*Problem details*:
Within the material below, find each line bearing the word "scene" and present it.
■ ■ ■ ■ ■
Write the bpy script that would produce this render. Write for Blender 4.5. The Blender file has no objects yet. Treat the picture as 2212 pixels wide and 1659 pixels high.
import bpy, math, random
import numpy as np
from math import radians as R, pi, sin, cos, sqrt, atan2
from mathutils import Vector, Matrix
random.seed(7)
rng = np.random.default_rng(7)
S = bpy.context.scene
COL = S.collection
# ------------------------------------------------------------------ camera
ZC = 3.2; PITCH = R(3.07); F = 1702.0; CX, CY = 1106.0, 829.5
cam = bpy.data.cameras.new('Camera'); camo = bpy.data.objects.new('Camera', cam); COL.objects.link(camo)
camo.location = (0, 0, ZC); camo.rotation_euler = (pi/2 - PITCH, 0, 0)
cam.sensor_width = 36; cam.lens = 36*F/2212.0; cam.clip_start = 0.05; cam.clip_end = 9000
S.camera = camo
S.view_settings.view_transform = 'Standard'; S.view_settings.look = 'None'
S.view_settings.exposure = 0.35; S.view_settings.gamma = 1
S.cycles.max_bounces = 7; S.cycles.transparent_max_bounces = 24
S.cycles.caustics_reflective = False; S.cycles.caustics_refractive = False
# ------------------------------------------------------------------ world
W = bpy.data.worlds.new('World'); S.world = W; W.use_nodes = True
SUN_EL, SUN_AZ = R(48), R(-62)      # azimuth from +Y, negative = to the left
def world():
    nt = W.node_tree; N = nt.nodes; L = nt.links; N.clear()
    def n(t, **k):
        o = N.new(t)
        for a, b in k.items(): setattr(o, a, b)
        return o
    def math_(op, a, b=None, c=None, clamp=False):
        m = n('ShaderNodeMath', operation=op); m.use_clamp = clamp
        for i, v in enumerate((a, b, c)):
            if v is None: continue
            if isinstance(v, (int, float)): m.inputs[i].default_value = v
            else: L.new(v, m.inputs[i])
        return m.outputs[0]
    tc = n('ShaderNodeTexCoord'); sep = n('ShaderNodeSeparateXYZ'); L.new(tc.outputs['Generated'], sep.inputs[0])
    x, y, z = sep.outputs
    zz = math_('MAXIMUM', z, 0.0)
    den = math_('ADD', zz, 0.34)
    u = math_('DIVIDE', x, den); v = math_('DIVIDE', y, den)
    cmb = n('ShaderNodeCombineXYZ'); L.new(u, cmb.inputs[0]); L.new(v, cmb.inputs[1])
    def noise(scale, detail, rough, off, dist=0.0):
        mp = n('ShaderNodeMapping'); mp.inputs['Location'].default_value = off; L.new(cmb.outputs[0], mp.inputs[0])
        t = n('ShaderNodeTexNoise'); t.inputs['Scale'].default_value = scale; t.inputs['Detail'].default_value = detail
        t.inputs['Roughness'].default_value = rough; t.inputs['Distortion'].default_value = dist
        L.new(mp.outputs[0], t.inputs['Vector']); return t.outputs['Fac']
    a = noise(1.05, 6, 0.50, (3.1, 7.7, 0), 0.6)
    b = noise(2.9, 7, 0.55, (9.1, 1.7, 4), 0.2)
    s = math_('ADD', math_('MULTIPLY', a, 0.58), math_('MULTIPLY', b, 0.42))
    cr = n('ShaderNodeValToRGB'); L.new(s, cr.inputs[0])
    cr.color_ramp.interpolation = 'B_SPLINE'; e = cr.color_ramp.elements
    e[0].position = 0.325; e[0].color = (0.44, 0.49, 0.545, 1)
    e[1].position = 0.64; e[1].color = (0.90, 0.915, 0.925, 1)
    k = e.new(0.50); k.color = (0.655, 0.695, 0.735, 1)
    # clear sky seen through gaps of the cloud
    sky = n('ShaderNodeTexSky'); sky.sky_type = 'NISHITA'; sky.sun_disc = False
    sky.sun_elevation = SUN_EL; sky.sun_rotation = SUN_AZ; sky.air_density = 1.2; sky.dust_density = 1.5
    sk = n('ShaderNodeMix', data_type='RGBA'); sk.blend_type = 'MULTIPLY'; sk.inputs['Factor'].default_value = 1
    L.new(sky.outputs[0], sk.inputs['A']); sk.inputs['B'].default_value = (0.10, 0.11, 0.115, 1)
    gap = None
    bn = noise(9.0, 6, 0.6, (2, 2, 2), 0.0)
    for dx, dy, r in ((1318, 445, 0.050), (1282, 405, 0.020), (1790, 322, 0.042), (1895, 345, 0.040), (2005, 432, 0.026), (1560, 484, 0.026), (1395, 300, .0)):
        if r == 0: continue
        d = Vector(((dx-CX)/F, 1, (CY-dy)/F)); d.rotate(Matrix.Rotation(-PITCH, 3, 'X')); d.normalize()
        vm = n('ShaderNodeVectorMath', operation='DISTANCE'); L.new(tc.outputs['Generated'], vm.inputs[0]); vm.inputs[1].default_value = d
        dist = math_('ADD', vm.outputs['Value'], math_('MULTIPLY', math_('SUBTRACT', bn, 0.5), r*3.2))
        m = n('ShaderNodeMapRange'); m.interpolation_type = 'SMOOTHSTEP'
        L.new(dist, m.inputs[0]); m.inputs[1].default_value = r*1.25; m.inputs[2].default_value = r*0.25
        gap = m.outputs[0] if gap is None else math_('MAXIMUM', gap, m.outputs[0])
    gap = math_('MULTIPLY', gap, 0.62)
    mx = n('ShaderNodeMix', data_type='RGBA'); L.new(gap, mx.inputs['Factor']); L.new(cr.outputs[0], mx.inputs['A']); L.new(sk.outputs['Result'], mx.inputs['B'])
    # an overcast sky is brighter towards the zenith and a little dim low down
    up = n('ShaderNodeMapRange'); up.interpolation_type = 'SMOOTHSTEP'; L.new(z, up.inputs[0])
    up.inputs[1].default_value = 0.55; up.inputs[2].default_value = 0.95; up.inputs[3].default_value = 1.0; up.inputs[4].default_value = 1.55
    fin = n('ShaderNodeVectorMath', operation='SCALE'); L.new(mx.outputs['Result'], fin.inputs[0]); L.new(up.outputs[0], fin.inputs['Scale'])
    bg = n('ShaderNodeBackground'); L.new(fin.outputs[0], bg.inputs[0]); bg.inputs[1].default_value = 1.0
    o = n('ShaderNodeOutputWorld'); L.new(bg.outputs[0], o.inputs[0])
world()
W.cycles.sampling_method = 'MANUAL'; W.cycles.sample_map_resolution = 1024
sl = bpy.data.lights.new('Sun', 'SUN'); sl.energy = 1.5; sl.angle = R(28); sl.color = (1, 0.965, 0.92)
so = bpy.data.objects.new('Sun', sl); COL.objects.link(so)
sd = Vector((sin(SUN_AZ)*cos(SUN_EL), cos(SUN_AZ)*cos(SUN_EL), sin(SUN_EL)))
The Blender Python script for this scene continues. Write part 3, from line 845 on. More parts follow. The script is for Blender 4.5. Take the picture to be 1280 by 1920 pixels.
■ ■ ■ ■ ■
*Exercise answer*:
S = bpy.context.scene
The Blender Python script for this scene continues. Write part 3, from line 845 on. More parts follow. The script is for Blender 4.5. Take the picture to be 1280 by 1920 pixels.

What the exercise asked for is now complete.